Menos lógica y mucho más incoherente es la actitud del segundo tipo de glorificadores. Nos referimos a quienes siendo más dinámicos y liberales, o que incluso pretenden ser de izquierdas, presos quizá de la seudocultura periodística que ha popularizado a Dalí, creen con ridícula buena fe que los fallos políticos y humanos del artista han de olvidarse ante las excelencias de su pintura. Y esto, que parece un gesto generoso, en realidad encierra una falacia que conocemos bien en el mundo del arte: la que olvida que la mínima pincelada en un cuadro es el reflejo de las cualidades humanas del pintor, de la misma manera que la caligrafía delata el alma de quien escribe. Y que por más que el vulgo diga lo contrario, un experto sabe perfectamente que una pintura tiene interés o deja de tenerlo según sea el grado de humanidad y de inteligencia de su autor.

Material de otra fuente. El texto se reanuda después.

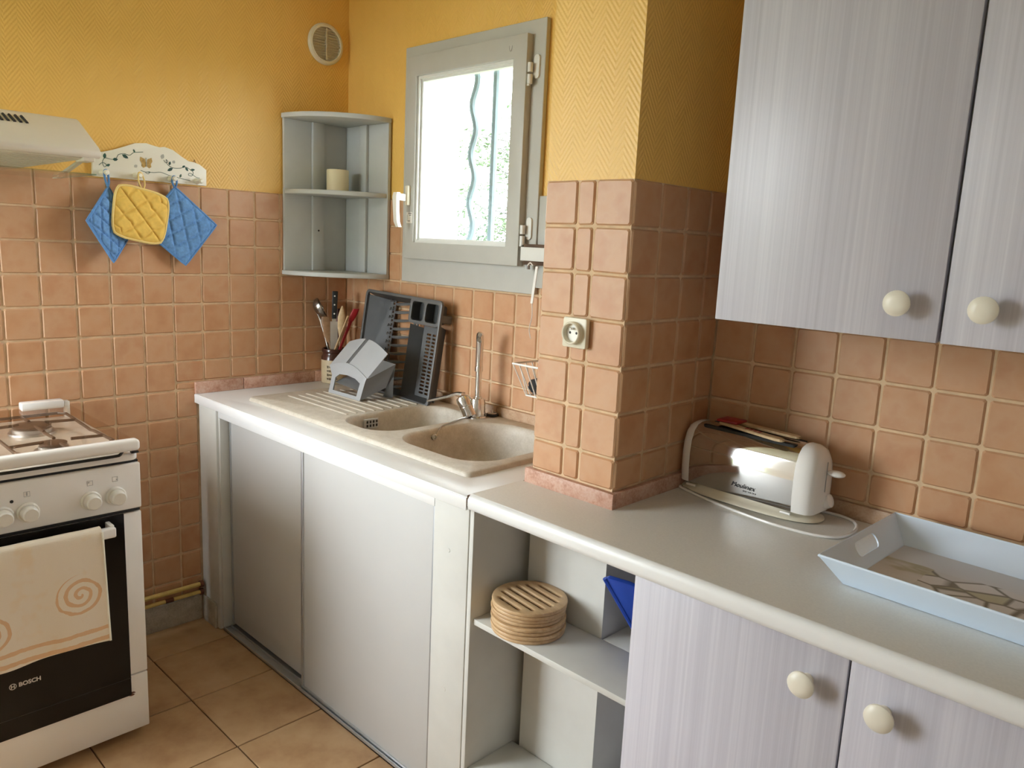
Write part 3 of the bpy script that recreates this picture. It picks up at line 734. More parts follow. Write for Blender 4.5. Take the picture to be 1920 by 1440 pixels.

Hablar, pues, de excelencias a propósito de la pintura de Dalí es ser más papista que el Papa y además una horterada (me gustan algunas expresiones que el escritor Manuel Vicent le dedica). Porque Dalí es de la clase de artistas que únicamente tiene sentido por sus temas, por sus símbolos... y, en definitiva, por sus ideas. Con sus cuadros, como a veces se dice de algunas obras de arte del pasado, no es posible extasiarse ante la pura estética pictórica prescindiendo del contenido. Y el contenido ideológico de las obras de Dalí, desde hace muchos años, es bien conocido; sabemos que, para bastantes, es aún vigente, y es natural, como hemos dicho, que lo defiendan; e incluso sería bueno que lo defendieran sin timideces, no como aquellos políticos que aún les sonroja declararse abiertamente de derechas. Pero aplaudir a Dalí, recuérdese, es aplaudir sólo su ideología, porque, en realidad, no hay otra cosa que aplaudir. Y de ahí la indignación y la vergüenza ajena que muchos han sentido oyendo a gentes que se llaman de izquierdas haciendo elogios a la pintura de Dalí o sumándose a sus festejos.